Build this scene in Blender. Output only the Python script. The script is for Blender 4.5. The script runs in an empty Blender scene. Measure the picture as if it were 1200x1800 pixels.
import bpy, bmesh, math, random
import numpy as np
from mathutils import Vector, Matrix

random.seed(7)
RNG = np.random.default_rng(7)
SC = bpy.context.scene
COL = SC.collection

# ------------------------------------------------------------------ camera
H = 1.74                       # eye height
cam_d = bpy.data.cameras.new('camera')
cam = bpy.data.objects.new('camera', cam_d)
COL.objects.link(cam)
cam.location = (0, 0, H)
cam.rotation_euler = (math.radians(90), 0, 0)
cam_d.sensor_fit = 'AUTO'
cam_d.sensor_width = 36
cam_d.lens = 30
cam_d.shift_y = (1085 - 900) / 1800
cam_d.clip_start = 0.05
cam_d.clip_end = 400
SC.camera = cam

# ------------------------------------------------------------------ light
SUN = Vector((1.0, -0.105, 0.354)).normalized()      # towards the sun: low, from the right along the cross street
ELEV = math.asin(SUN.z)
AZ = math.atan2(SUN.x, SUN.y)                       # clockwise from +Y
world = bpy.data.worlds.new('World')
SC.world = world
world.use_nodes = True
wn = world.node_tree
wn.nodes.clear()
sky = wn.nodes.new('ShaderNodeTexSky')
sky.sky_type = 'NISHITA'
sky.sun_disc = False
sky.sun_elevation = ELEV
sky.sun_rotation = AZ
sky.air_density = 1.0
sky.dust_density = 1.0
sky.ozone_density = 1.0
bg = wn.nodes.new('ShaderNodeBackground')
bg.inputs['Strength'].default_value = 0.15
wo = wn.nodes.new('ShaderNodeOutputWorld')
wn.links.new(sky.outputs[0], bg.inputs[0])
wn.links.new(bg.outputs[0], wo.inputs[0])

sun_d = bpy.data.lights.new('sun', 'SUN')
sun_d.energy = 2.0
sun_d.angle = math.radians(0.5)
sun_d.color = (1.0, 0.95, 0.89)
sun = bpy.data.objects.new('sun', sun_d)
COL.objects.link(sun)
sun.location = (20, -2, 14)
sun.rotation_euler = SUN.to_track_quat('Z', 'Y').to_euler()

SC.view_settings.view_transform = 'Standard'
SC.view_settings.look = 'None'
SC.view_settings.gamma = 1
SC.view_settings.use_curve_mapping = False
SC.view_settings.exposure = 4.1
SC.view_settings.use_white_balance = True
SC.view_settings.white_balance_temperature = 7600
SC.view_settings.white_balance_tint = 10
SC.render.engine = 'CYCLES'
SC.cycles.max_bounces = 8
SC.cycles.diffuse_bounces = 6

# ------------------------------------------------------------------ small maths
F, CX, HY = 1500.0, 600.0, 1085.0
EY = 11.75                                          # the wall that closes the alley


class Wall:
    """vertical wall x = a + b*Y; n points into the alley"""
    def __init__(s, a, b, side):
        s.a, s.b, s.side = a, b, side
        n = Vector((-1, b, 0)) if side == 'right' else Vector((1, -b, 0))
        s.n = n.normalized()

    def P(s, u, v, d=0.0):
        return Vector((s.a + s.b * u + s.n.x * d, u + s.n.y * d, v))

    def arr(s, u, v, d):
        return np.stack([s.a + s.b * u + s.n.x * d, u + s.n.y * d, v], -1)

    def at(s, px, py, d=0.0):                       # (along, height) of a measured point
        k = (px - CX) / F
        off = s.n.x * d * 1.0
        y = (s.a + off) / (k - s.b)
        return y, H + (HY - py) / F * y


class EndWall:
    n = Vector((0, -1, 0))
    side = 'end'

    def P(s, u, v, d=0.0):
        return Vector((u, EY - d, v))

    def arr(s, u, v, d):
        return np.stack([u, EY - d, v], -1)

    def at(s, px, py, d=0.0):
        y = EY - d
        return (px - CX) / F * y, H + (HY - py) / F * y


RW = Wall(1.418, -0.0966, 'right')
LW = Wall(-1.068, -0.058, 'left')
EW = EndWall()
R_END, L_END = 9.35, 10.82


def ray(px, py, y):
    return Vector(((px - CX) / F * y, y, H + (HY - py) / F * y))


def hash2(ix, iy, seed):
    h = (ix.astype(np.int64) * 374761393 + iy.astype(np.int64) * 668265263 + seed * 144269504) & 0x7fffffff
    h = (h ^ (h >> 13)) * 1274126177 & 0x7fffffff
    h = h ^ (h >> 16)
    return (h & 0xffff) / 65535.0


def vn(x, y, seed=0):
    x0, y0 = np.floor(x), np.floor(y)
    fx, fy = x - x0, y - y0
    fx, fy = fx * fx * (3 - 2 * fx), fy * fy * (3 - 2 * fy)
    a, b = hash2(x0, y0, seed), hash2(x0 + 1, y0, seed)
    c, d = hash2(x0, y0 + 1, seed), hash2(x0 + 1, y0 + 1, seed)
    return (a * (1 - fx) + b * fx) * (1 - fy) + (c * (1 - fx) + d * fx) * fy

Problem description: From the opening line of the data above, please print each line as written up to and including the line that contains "SC.camera = cam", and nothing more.

Solution to this problem:
Build this scene in Blender. Output only the Python script. The script is for Blender 4.5. The script runs in an empty Blender scene. Measure the picture as if it were 1200x1800 pixels.
import bpy, bmesh, math, random
import numpy as np
from mathutils import Vector, Matrix

random.seed(7)
RNG = np.random.default_rng(7)
SC = bpy.context.scene
COL = SC.collection

# ------------------------------------------------------------------ camera
H = 1.74                       # eye height
cam_d = bpy.data.cameras.new('camera')
cam = bpy.data.objects.new('camera', cam_d)
COL.objects.link(cam)
cam.location = (0, 0, H)
cam.rotation_euler = (math.radians(90), 0, 0)
cam_d.sensor_fit = 'AUTO'
cam_d.sensor_width = 36
cam_d.lens = 30
cam_d.shift_y = (1085 - 900) / 1800
cam_d.clip_start = 0.05
cam_d.clip_end = 400
SC.camera = cam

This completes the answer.